A Frank-Wolfe-based primal heuristic for quadratic mixed-integer optimization
Gioni Mexi, Deborah Hendrych, Sébastien Designolle, Mathieu Besançon, Sebastian Pokutta
TL;DR
The paper addresses nonconvex MIQCQPs by extending the Boscia Frank-Wolfe-based primal solver into a practical heuristic framework. It combines problem transformations, a power-penalty relaxation, and a rich set of primal heuristics—including rounding, gradient-driven search, and large neighborhood search leveraging FW-generated integer vertices—to rapidly find high-quality feasible solutions and occasionally derive dual insights. Key contributions include reformulating nonlinearities into the objective, handling complementarities and perspective constraints, and introducing ASENS, Undercover, and RINS variants alongside targeted QUBO heuristics, all aided by parallel restarts.
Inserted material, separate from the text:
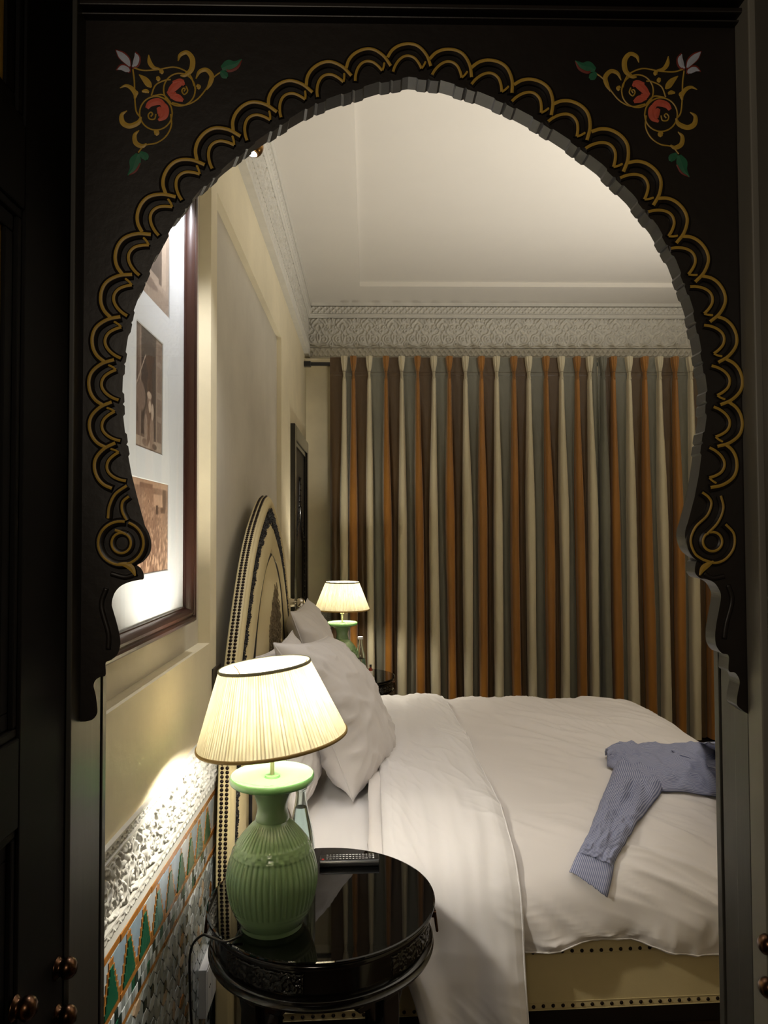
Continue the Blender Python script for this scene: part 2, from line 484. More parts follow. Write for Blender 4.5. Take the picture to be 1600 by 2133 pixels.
def arabesque(aspect):
    ar = 1 / aspect
    half = [[(0.5, 0.98), (0.40, 0.90), (0.28, 0.80), (0.25, 0.70), (0.36, 0.60), (0.30, 0.48), (0.12, 0.40), (0.06, 0.28), (0.16, 0.14), (0.36, 0.10), (0.5, 0.03)],
            spiral(0.28, 0.28, 0.13, 1.3, 1.0, 1, ar), spiral(0.14, 0.68, 0.10, 1.2, -0.5, -1, ar), spiral(0.10, 0.92, 0.07, 1.0, 2.0, 1, ar),
            [(0.5, 0.80), (0.42, 0.72), (0.40, 0.62), (0.5, 0.52)], [(0.5, 0.50), (0.44, 0.40), (0.46, 0.28), (0.5, 0.18)],
            [(0.02, 0.04), (0.05, 0.14), (0.0, 0.22)], [(0.02, 0.50), (0.07, 0.56), (0.02, 0.62)], [(0.30, 0.95), (0.22, 0.90), (0.20, 0.82)]]
    return half + [mir(c) for c in half]

def field_sample(D, u, v):
    """u repeats, v in 0..1"""
    nx, ny = D.shape
    return D[(np.floor((u % 1.0) * nx).astype(int)) % nx, np.clip((v * ny).astype(int), 0, ny - 1)]

def lattice(u, v, k):
    a = np.abs(((u * k + v) % 1.0) - 0.5) * 2; c = np.abs(((u * k - v) % 1.0) - 0.5) * 2
    return np.maximum(smooth01(a, 0.55, 0.8), smooth01(c, 0.55, 0.8))

def relief(name, origin, udir, length, z0, z1, normal, height_fn, res, m, parent=None, slope=0.0, base=0.0, kind=None):
    nu = max(2, int(length / res)); nv = max(2, int((z1 - z0) / res))
    U, V = np.meshgrid(np.linspace(0, length, nu), np.linspace(0, 1, nv), indexing='ij')
    H = base + height_fn(U, V)
    H[:, 0] = -0.02; H[:, -1] = -0.02; H[0, :] = -0.02; H[-1, :] = -0.02
    o = np.array(origin, float); ud = np.array(udir, float); n = np.array(normal, float)
    P = o + U[..., None] * ud + H[..., None] * n
    P[..., 2] += z0 + V * (z1 - z0) + slope * U
    flip = np.dot(np.cross(ud, (0, 0, 1)), n) < 0
    return link(name, grid_mesh(name, P, m, smooth=False, flip=flip), parent, kind)

ARA = polyline_field(arabesque(1.05), 110, 116, 1.05)
def ara_height(tile, amp, w):
    def fn(U, V):
        d = field_sample(ARA, U / tile, V)
        return amp * np.exp(-(d / w) ** 4) + 0.25 * amp * (perlin(U / tile * 9, V * 9, 3) > 0.1)
    return fn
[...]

Empirical results on QPLIB show the method achieving first place in the Land-Doig MIP Competition 2025 and delivering eight new best-known solutions within five minutes, highlighting its practical impact for challenging MIQCQPs.
Abstract
We propose a primal heuristic for quadratic mixed-integer problems. Our method extends the Boscia framework -- originally a mixed-integer convex solver leveraging a Frank-Wolfe-based branch-and-bound approach -- to address nonconvex quadratic objective and constraints. We reformulate nonlinear constraints, introduce preprocessing steps, and a suite of heuristics including rounding strategies, gradient-guided selection, and large neighborhood search techniques that exploit integer-feasible vertices generated during the Frank-Wolfe iterations. Computational results demonstrate the effectiveness of our method in solving challenging MIQCQPs, achieving improvements on QPLIB instances within minutes and winning first place in the Land-Doig MIP Computational Competition 2025.